* DIRECTIONS:
Up to and including the line with "K = 1.19255", return every line from the start of the entries below exactly.

* ENTRIES SHOWN:
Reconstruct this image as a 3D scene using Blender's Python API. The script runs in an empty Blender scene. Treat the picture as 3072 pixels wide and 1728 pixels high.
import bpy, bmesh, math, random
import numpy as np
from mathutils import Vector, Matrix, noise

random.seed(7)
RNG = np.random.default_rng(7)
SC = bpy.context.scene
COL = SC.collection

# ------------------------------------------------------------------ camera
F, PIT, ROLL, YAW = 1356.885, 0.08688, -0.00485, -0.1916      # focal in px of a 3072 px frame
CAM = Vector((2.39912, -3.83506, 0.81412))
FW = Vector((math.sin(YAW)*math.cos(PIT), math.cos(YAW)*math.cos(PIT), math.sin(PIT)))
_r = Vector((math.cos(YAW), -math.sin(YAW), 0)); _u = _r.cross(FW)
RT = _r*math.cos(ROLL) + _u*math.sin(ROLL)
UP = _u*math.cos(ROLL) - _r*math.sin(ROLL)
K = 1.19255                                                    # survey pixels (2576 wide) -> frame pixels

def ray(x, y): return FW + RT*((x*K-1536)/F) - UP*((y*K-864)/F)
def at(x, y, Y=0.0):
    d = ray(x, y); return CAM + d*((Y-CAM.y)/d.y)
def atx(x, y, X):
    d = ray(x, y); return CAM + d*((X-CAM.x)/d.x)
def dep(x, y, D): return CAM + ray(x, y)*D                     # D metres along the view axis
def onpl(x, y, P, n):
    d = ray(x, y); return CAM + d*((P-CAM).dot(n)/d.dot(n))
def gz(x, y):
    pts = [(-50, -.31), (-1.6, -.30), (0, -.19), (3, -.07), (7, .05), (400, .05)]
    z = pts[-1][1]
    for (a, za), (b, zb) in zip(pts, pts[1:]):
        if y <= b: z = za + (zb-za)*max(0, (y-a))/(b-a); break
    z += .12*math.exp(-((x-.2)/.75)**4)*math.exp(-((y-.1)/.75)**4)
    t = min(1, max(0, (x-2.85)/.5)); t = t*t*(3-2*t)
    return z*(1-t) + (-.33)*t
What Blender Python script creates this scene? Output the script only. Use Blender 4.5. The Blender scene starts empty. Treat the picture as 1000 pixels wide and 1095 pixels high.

* EXERCISE RESPONSE:
Reconstruct this image as a 3D scene using Blender's Python API. The script runs in an empty Blender scene. Treat the picture as 3072 pixels wide and 1728 pixels high.
import bpy, bmesh, math, random
import numpy as np
from mathutils import Vector, Matrix, noise

random.seed(7)
RNG = np.random.default_rng(7)
SC = bpy.context.scene
COL = SC.collection

# ------------------------------------------------------------------ camera
F, PIT, ROLL, YAW = 1356.885, 0.08688, -0.00485, -0.1916      # focal in px of a 3072 px frame
CAM = Vector((2.39912, -3.83506, 0.81412))
FW = Vector((math.sin(YAW)*math.cos(PIT), math.cos(YAW)*math.cos(PIT), math.sin(PIT)))
_r = Vector((math.cos(YAW), -math.sin(YAW), 0)); _u = _r.cross(FW)
RT = _r*math.cos(ROLL) + _u*math.sin(ROLL)
UP = _u*math.cos(ROLL) - _r*math.sin(ROLL)
K = 1.19255                                                    # survey pixels (2576 wide) -> frame pixels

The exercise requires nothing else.